Dans cette communication et suite à une longue enquête à Port-au-Prince (17 mois), je présenterai l’ethnographie d’une performance d’une bande à pied et montrerai comment grâce à la musique, une mémoire des lieux et du quartier est réactivée et devient acte de (re)connaissance du quartier, de ses lieux principaux et incontournables, de ses ancêtres visibles ou invisibles, de ses personnalités importantes. Ainsi, les personnes qui suivent la bande sortent de l’anomie, prennent place, se reconnaissent autant qu’elles sont reconnus dans un corps collectif territorialisé que la musique contribue à produire et à performer.
 

14h-16h

Tresser la danse et les relations féminines dans la fête de la Tirana (Nord Chili)
Laura Fléty, anthropologue, membre associée à E.A Musidanse et Mondes Américains (UMR 8168, CNRS-EHESS)

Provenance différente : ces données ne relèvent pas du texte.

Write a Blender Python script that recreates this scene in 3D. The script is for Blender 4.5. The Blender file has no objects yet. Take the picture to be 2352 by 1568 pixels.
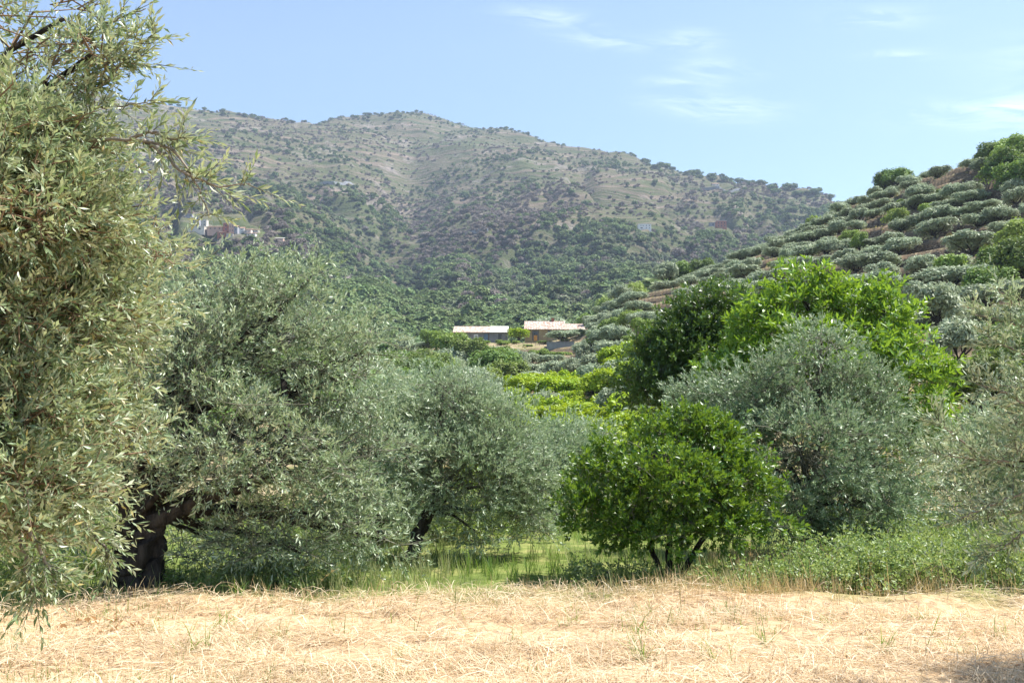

Cette présentation explorera la nature des liens féminins qui se tissent à travers la danse et les pratiques socio-religieuses, au sein d’une confrérie de la ville d’Iquique, au nord du Chili. Les danseuses de cette confrérie, appelées les « Cuyacas » (« sœurs » en aymara), participent chaque année à la grande célébration de la Vierge du Carmen qui attire, en plein désert, des milliers de danseurs, musiciens et de pèlerins. Pendant neuf jours et nuits de fête, les confréries chantent et dansent inlassablement sur la grande esplanade du Temple de la Vierge. Je souhaite montrer la manière dont l’expérience dansée crée et mobilise différents registres relationnels et émotionnels au sein du groupe des Cuyacas : conflits et relations inter-familiales ; nostalgie et liens de filiation aux danseuses du passé ; relation intime avec la Vierge, figure centrale du catholicisme local incarnant un modèle de stabilité, de réciprocité et d’idéal maternel. Plus qu’une réflexion aboutie, il s’agira de revenir sur un travail ethnographique mené entre 2015 et 2017, et d’ouvrir quelques pistes de réflexion à la discussion collective.